The publicity is working. After years of a relatively low profile in the alternative fuel discussion, compressed natural gas or "CNG" vehicles are now at the forefront of a national debate.
"No one would be talking about CNG in vehicles but for T. Boone Pickens’ ad campaign," said Tyson Slocum, director of the energy program for Public Citizen, a consumer advocacy group.
Multiple congressional bills aim to expand the use of natural gas vehicles, proposing new research programs, tax incentives for automakers and changes in fueling station requirements.
In California, a fight is under way over Proposition 10, a November ballot initiative that would authorize the state to issue $5 billion in bonds to provide financial incentives to buy and develop such vehicles.
Critics charge that Pickens' own financial interests drive the push for CNG cars. He is the largest shareholder of Clean Energy Fuels, a Seal Beach, Calif., company that builds natural gas filling stations for buses and fleet vehicles. Clean Energy is also the author and co-financier of the California ballot proposal.
Pickens also has come under fire for misstating some facts in the debate.
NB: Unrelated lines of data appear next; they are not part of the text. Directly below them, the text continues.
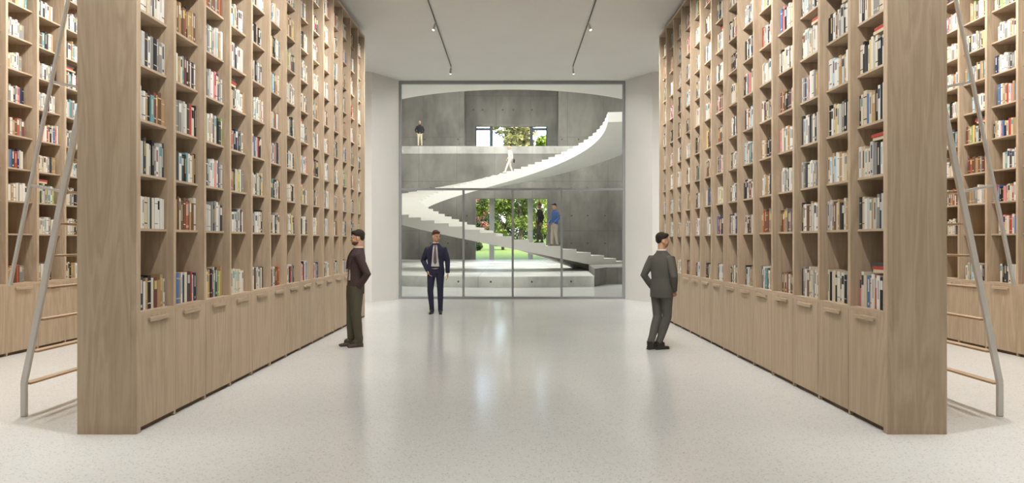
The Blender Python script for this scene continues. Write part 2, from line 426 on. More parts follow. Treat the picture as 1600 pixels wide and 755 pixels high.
def tree(name, label, x, y, h, cw, leaf, n, bottom=.25, seed=0, size=.15, trunk=.16):
    rnd = random.Random(seed); g = lawn_z(y)
    root = thing(name, label, 'tree', (x, y, g - .05), 0, 'garden trees')
    tk = MB(); pts = [(0, 0, 0)]
    for i in range(1, 6): pts.append((rnd.uniform(-.12, .12) * i * .5, rnd.uniform(-.1, .1), h * .8 * i / 5))
    tk.tube(pts, [trunk * (1 - .8 * i / 5) for i in range(6)], 8)
    for i in range(7):
        b0 = pts[1 + i % 4]; a = rnd.uniform(0, 2 * PI); l = cw * rnd.uniform(.45, .8)
        tk.tube([b0, (b0[0] + l * .5 * math.cos(a), b0[1] + l * .5 * math.sin(a), b0[2] + l * .35), (b0[0] + l * math.cos(a), b0[1] + l * math.sin(a), b0[2] + l * .8)], [trunk * .4, trunk * .25, trunk * .08], 6)
    obj('trunk', tk, BARK, root, True)
    fo = MB(); blobs = []
    for i in range(16):
        a = rnd.uniform(0, 2 * PI); t = rnd.uniform(bottom, 1); rr = cw * (.25 + .75 * math.sin(PI * min(1, max(.05, (t - bottom) / (1.08 - bottom)))) ** .7) * rnd.uniform(.25, .8)
        blobs.append((rr * math.cos(a), rr * math.sin(a), h * t, cw * rnd.uniform(.28, .5)))
    for i in range(int(n * 3.2)):
        bx, by, bz, br = rnd.choice(blobs)
        d = Vector((rnd.gauss(0, 1), rnd.gauss(0, 1), rnd.gauss(0, 1))).normalized() * br * rnd.uniform(.55, 1.05)
        c = Vector((bx, by, max(h * bottom * .8, bz + d.z * .8))) + Vector((d.x, d.y, 0))
        u = Vector((rnd.gauss(0, 1), rnd.gauss(0, 1), rnd.gauss(0, .6))).normalized(); v = u.cross(Vector((rnd.gauss(0, 1), rnd.gauss(0, 1), rnd.gauss(0, 1)))).normalized()
        s = size * rnd.uniform(.5, 1.2)
        fo.quad(c - u * s, c - v * s * .55, c + u * s, c + v * s * .55)
    obj('crown', fo, leaf, root)
tree('maple_tree', 'pinkish copper-leaved tree seen through the left of the garden opening', -4.1, 70, 5.6, 1.7, LEAF[4], 1800, .25, 1)
tree('birch_tree', 'slim pale-trunked tree beside the copper-leaved tree', -3.35, 66, 8, 1.2, LEAF[0], 1200, .45, 2, trunk=.1)
tree('broadleaf_tree', 'bushy low green tree between the two concrete columns', -.9, 64, 5.2, 1.7, LEAF[0], 2400, .12, 3)
tree('broadleaf_tree', 'broad green tree with a dark trunk centred in the garden opening', 1.0, 72, 8.0, 2.6, LEAF[0], 3200, .28, 4, trunk=.24)
tree('broadleaf_tree', 'light green tree behind the woman on the stairs', 4.3, 78, 8.4, 2.5, LEAF[2], 2800, .2, 5)
tree('conifer_tree', 'dark tree at the back of the lawn behind the light green tree', 3.0, 100, 10, 4, LEAF[1], 3200, .12, 7)
tree('tall_tree', 'tall olive-leaved tree filling the middle of the upper window', .2, 84, 21.5, 3.7, LEAF[3], 1500, .42, 8, .42, .16)
tree('tall_tree', 'lime green treetop in the far side pane of the upper window', 5.6, 88, 20.4, 2.5, LEAF[2], 3200, .4, 9, .4, .15)
tree('shrub_tree', 'dark shrub under the copper-leaved tree', -3.9, 62, 2.6, 1.3, LEAF[1], 1400, .05, 10)
tree('hedge_tree', 'wide dark tree closing the back of the lawn', -6.5, 96, 9, 4.2, LEAF[1], 3400, .08, 11)
tree('hedge_tree', 'wide green tree closing the back of the lawn', 8.2, 92, 9, 4, LEAF[0], 3400, .08, 12)

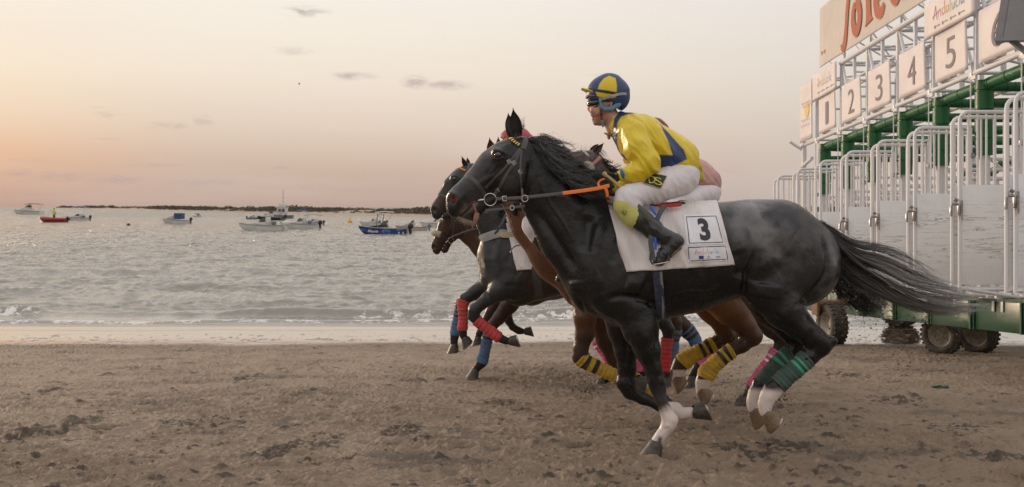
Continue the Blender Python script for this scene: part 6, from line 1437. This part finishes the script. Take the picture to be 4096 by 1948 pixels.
# ------------------------------------------------------------------ saddle cloths, girths
def drape(name, B, corners, Y0, off, m, parent=None, nu=48, nv=34, over=True, th=.007, top=None, wave=.012, seed=0):
    """corners TL,TR,BR,BL in px on the near flank; continues over the back to the far flank"""
    (x0, y0), (x1, y1), (x2, y2), (x3, y3) = corners; R = []
    for j in range(nv + 1):
        v = j / nv; row = []
        for i in range(nu + 1):
            u = i / nu; X = (x0 * (1 - u) + x1 * u) * (1 - v) + (x3 * (1 - u) + x2 * u) * v; Yp = (y0 * (1 - u) + y1 * u) * (1 - v) + (y3 * (1 - u) + y2 * u) * v
            h, n = ray(B, X, Yp, Y0, off); row.append(h)
        R.append(row)
    A = np.array([[tuple(p) for p in r] for r in R])
    A[..., 1] = np.minimum(A[..., 1], Y0 - .012)
    for _ in range(3):
        A[1:-1] = (A[:-2] + 2 * A[1:-1] + A[2:]) / 4; A[:, 1:-1] = (A[:, :-2] + 2 * A[:, 1:-1] + A[:, 2:]) / 4
    vv = np.linspace(0, 1, nv + 1)[:, None]
    fo = fbm(A[..., 0] * 9 + A[..., 2] * 4, A[..., 2] * 2.2 - A[..., 0] * 1.5, o=3, seed=seed)
    A[..., 1] -= wave * (.5 + (1 - np.abs(fo) * 2.4)) * (.25 + vv)
    if over: Bk = A[::-1].copy(); Bk[..., 1] = 2 * Y0 - Bk[..., 1]; A = np.concatenate([Bk, A], 0)
    n_, m_ = A.shape[:2]; V = A.reshape(-1, 3); idx = np.arange((n_ - 1) * m_).reshape(n_ - 1, m_)[:, :-1].ravel(); Fq = np.stack([idx, idx + m_, idx + m_ + 1, idx + 1], 1)
    N = vnormals(V, Fq); 
    if N[-m_ * 3:, 1].mean() > 0: N = -N
    V2 = V + N * th; q = len(V); Fa = np.concatenate([Fq, Fq[:, ::-1] + q])
    ed = list(range(m_)) + [i * m_ + m_ - 1 for i in range(1, n_)] + [(n_ - 1) * m_ + m_ - 1 - i for i in range(1, m_)] + [(n_ - 1 - i) * m_ for i in range(1, n_ - 1)]
    Fe = np.array([(a, b_, b_ + q, a + q) for a, b_ in zip(ed, ed[1:] + ed[:1])]); VV = np.concatenate([V, V2]); FF = np.concatenate([Fa, Fe])
    o = mkmesh(name, VV, FF, m, parent, True); return o, bvh(VV, FF)
def on_surface(B, V2, Fc, put, Y0, off, name, m, parent, sub=0, mirror=False):
    """2-D shape (a,b) -> px by put -> thrown on to the cloth"""
    bm = bmesh.new(); vs = [bm.verts.new((x, y, 0)) for x, y in V2]
    for f in Fc:
        try: bm.faces.new([vs[i] for i in f])
        except ValueError: pass
    bmesh.ops.triangulate(bm, faces=bm.faces[:])
    for _ in range(sub): bmesh.ops.subdivide_edges(bm, edges=bm.edges[:], cuts=1)
    V = []; bm.verts.index_update()
    for v in bm.verts: V.append(ray(B, *put(v.co.x, v.co.y), Y0, off)[0])
    Fq = [tuple(v.index for v in f.verts) for f in bm.faces]; bm.free(); return mkmesh(name, V, Fq, m, parent, True)
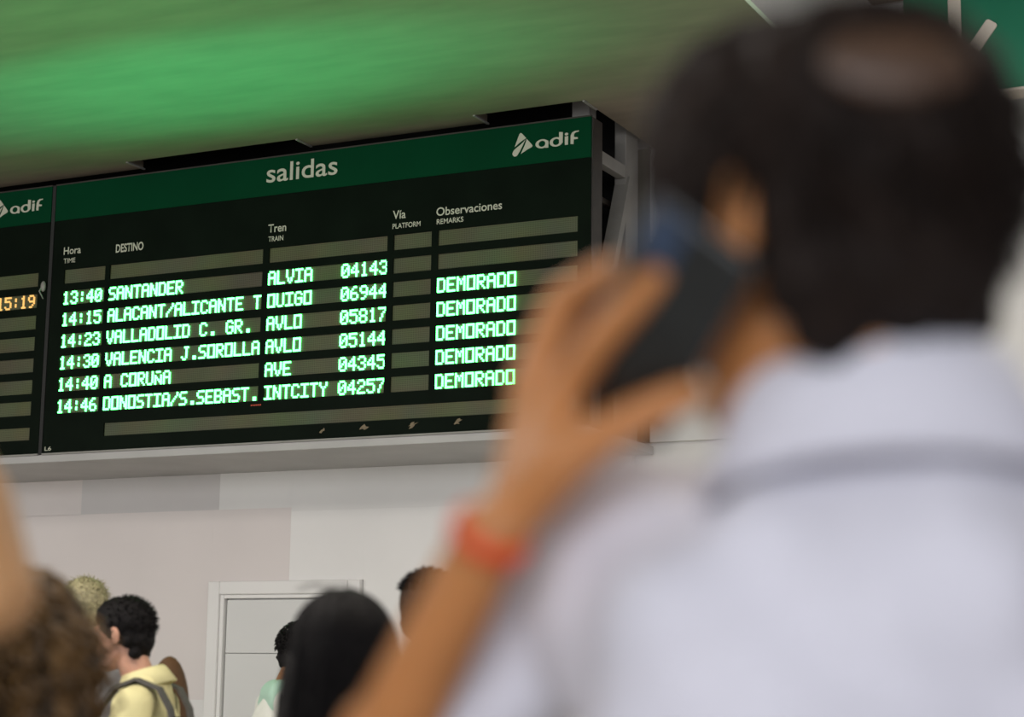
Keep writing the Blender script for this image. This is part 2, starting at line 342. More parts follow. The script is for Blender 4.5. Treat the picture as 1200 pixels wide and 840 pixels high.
T = [('13:40', 'SANTANDER', 'ALVIA', '04143'), ('14:15', 'ALACANT/ALICANTE T', 'OUIGO', '06944'), ('14:23', 'VALLADOLID C. GR.', 'AVLO', '05817'),
     ('14:30', 'VALENCIA J.SOROLLA', 'AVLO', '05144'), ('14:40', 'A CORUÑA', 'AVE', '04345'), ('14:46', 'DONOSTIA/S.SEBAST.', 'INTCITY', '04257')]
for k, (h, d, t, n) in enumerate(T, 1):
    rows += [(0, k, h, 0, 'led_green'), (1, k, d, 0, 'led_green'), (2, k, t, 0, 'led_green'), (2, k, n, 8, 'led_green')]
    if k > 1: rows.append((4, k, 'DEMORADO', 0, 'led_green'))
b1 = board(0, 'wide departure board with six green lit train rows under a green header', rows)
b2 = board(-3.2705, 'neighbouring board cut by the left picture edge, showing an amber 15:19', [(4, 1, '15:19', 8.55, 'led_amber')])
P_ = M['print']; yb = BY-0.0045; yf = BY-0.0012
printed('title', 'salidas', -5.422, -4.990, 3.966, 0.098, yb, P_, b1, 0.008)
for nm, s, x0, x1, z, h, bo in (('column_heading', 'Hora', -6.741, -6.623, 3.700, 0.041, .01), ('column_heading', 'TIME', -6.738, -6.658, 3.651, 0.026, 0), ('column_heading', 'DESTINO', -6.384, -6.200, 3.680, 0.045, .02),
                            ('column_heading', 'Tren', -5.402, -5.292, 3.697, 0.043, .01), ('column_heading', 'TRAIN', -5.399, -5.308, 3.649, 0.0265, .01), ('column_heading', 'Vía', -4.658, -4.584, 3.696, 0.043, .01),
                            ('column_heading', 'PLATFORM', -4.658, -4.498, 3.646, 0.026, .01), ('column_heading', 'Observaciones', -4.409, -4.045, 3.688, 0.042, .01), ('column_heading', 'REMARKS', -4.406, -4.257, 3.645, 0.026, .01),
                            ('cabinet_mark', 'L6', -6.798, -6.753, 2.618, 0.022, .01)):
    printed(nm, s, x0, x1, z, h, yf, P_, b1, bo)
r_ = MB()
for k in range(6): r_.box(-5.47+k*0.011, -5.463+k*0.011, BY-0.001, BY+0.003, 2.792, 2.800)
r_.build('status_light', M['led_red'], b1)
MB().box(-6.8400, -6.8175, BY-0.002, BY+0.1, BZ0, BZ1+0.004).build('seal_strip', M['seal'], b1)
lt = MB(); lt.ell((-6.862, BY-0.012, 3.53), (0.016, 0.012, 0.030)).tube([(-6.862, BY-0.01, 3.55), (-6.872, BY-0.03, 3.50), (-6.858, BY-0.012, 3.46)], 0.004)
lt.build('latch', M['white_metal'], b2, True)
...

For example, he contends in media interviews and in ads that the United States spends $700 billion on foreign oil, but the figure is closer to $327.6 billion, according to the U.S. Energy Information Administration.
And critics point out that natural gas is a finite resource, just like oil.
“Most environmentalists believe natural gas is not the future,” said Richard Holober, executive director of the Consumer Federation of California, which is opposed Prop 10. “This is an attempt to divert public money away from zero-emission vehicles to a dead-end technology that gets us nowhere.”
The group estimates the bond issue will cost state taxpayers $350 million a year.
Natural gas industry executives say CNG is a cleaner alternative to gasoline — producing 23 percent less greenhouse gas than diesel vehicles and 30 percent less than gasoline vehicles. And thanks to new drilling technology, they say, unprecedented amounts of natural gas can be obtained domestically and at far cheaper prices — about $1.50 a gallon.
“It is the most viable technology that you can do on a big scale,” says Jim Harger, a senior vice president of Clean Energy. “We have a glut of natural gas across the country. It’s right here in our backyard. We can do this now. It’s all ready to go.”
Harger said more than a dozen automakers, including Porsche, General Motors and Volkswagen, now make natural gas vehicles for the European, Argentinean and Brazilian markets. But the only domestically available natural gas car is the Civic GX from Honda.